One of the best presents for a gardener, I think, is a good book and there are many to choose from. If you go to discountbooksale.com and type in Gertrude Jekyll’s name you’ll find a small gold mine, all ranging from $14 to less than $30. (By the way, in the Mispronunciation Department, I just encountered a new one. The “e” in her name is a long “e” unlike Mr. Hyde’s best buddy. Who knew.) Jekyll was an influential British garden writer who, during her lifetime, designed over 400 gardens; it’s fun to encounter one of the true grandes dames of the garden world.

E. B. White, one of the most influential modern American essayists, worked and wrote for the New Yorker magazine most of his adult life.
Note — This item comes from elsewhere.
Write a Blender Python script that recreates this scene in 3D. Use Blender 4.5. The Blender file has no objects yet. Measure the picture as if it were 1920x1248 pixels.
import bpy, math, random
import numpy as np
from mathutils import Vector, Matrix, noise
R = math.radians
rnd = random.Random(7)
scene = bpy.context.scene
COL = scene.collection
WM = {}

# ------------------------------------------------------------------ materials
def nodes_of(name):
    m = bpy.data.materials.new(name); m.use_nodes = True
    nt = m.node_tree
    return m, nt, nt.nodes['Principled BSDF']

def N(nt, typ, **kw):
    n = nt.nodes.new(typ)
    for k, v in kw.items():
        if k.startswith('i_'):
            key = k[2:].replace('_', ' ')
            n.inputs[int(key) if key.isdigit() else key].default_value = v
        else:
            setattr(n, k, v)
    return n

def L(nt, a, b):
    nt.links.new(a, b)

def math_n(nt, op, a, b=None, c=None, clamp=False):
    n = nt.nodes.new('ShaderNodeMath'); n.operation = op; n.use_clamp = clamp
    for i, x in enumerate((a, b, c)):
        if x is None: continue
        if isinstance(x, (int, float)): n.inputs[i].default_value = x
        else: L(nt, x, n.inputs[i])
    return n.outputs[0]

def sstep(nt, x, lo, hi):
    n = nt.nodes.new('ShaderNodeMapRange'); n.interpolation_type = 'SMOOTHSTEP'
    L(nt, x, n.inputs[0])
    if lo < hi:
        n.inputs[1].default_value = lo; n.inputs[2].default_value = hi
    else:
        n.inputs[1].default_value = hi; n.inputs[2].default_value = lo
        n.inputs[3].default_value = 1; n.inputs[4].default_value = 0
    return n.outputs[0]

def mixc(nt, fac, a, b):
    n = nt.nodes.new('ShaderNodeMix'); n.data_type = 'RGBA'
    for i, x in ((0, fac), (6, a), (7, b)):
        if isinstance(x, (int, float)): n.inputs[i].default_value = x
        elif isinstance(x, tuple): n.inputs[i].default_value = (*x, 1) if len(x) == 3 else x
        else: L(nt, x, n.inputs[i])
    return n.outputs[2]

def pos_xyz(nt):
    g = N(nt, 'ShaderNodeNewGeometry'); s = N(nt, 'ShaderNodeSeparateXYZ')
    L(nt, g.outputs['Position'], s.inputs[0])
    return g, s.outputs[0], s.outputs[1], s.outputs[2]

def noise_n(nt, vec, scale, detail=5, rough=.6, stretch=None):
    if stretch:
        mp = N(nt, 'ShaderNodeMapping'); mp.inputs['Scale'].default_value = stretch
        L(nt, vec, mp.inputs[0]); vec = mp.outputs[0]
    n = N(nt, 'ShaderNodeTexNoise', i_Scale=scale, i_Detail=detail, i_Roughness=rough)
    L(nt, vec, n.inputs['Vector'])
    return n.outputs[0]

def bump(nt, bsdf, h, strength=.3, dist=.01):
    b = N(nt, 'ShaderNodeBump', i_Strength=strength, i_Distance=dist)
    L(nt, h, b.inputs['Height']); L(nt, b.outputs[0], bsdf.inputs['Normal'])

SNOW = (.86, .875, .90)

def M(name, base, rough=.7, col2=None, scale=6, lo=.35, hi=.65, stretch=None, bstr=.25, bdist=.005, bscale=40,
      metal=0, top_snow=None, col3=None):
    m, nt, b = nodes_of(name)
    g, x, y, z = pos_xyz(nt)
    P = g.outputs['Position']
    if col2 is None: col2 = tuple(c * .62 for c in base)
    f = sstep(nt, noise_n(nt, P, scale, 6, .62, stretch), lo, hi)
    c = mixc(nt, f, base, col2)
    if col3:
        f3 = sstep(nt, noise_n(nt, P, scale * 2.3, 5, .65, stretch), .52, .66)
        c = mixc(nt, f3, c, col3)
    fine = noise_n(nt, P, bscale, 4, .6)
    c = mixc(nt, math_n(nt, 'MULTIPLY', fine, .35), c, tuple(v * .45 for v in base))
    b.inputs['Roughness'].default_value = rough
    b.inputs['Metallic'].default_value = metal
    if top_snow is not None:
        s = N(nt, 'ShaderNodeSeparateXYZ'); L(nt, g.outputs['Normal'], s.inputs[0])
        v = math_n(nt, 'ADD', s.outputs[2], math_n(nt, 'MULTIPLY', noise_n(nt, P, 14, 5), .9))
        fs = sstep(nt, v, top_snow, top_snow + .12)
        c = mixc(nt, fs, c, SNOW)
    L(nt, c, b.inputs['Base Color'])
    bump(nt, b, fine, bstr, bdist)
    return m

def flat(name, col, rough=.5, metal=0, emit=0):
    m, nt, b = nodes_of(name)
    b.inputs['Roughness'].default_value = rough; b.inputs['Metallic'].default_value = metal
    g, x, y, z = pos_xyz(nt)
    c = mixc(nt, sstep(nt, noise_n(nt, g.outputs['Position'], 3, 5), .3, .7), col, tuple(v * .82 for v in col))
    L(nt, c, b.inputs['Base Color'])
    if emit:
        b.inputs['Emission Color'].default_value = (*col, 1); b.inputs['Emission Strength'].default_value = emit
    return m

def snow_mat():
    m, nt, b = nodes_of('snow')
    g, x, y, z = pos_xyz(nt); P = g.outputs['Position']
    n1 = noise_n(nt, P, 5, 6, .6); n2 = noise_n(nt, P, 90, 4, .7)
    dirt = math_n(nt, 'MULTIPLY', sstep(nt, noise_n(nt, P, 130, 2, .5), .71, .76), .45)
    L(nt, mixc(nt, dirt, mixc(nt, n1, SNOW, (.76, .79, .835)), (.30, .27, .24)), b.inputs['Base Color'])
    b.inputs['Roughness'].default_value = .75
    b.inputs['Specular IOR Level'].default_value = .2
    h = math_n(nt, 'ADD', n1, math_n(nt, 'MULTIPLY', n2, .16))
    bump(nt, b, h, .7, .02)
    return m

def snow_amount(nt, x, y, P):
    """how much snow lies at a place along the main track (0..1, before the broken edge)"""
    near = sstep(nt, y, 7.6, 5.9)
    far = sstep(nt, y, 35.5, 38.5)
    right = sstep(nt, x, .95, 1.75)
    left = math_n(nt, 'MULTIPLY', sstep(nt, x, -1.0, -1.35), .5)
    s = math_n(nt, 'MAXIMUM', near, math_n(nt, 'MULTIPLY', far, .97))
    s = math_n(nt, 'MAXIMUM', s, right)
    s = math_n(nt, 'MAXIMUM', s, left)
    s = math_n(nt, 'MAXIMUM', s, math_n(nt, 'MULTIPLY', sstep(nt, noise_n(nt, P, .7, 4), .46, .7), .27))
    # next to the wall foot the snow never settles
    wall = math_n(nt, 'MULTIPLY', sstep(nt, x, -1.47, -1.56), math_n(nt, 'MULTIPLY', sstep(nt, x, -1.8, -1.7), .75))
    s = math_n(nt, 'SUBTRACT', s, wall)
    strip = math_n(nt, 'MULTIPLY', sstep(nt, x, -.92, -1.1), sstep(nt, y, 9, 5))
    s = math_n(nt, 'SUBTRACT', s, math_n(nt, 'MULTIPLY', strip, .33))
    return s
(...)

When his wife, who was a devoted gardener, died, he wrote a book about her and her garden, “Onward and Upward in the Garden,” actually a posthumous love letter. The book did indeed change my gardening life, but when I read the first of the three copies I received for gifts that Christmas, I was really annoyed. Not only did she employ a full-time ancient Italian gardener, who apparently knew everything there was to know about everything, but she had a three-legged folding garden stool which she carried around with her, sat down on when she wished and then pointed to what she wanted done. And he wrote this with a straight face? Or pen, as the case may have been. Pointed? Sitting down? At someone else? And he calls this a gardener? I was outraged. I knew what a gardener was. I was one, and my hands and nails and knees were full of dirt and peat moss. Ughh.

Then I thought it over. If Mrs. White could get away with it, why couldn’t I? I put an ad in the Reporter, found not an elderly, experienced Italian gardener, but a young, inexperienced Shelter Islander, Stephanie Needham actually, who then for many years was my gardening right hand. She formed her own company in time, went on to know much more than I do and now when I don’t know the answer to something, I ask her. So books can change your life in more ways than one.

One of the best gardening series ever, I think, was the “Time-Life Encyclopedia of Gardening,” published by Time-Life Books in 1971. Any of the three volumes, “Bulbs,” “Perennials” or “Annuals” would be a great gift. You can still find new copies (it’s no longer in print) at amazon.com for less than $5. The volumes on shrubs, light gardening, ferns and succulents are also excellent. And you must admit, the price is right!

Or —  if you read this column regularly you know what I’m going to say —  find some empty-paged but beautifully bound diary-type book that could serve as a garden journal and give that. Then when I rant on about how important it is to keep a garden book, your recipients can smile smugly and make an entry in theirs.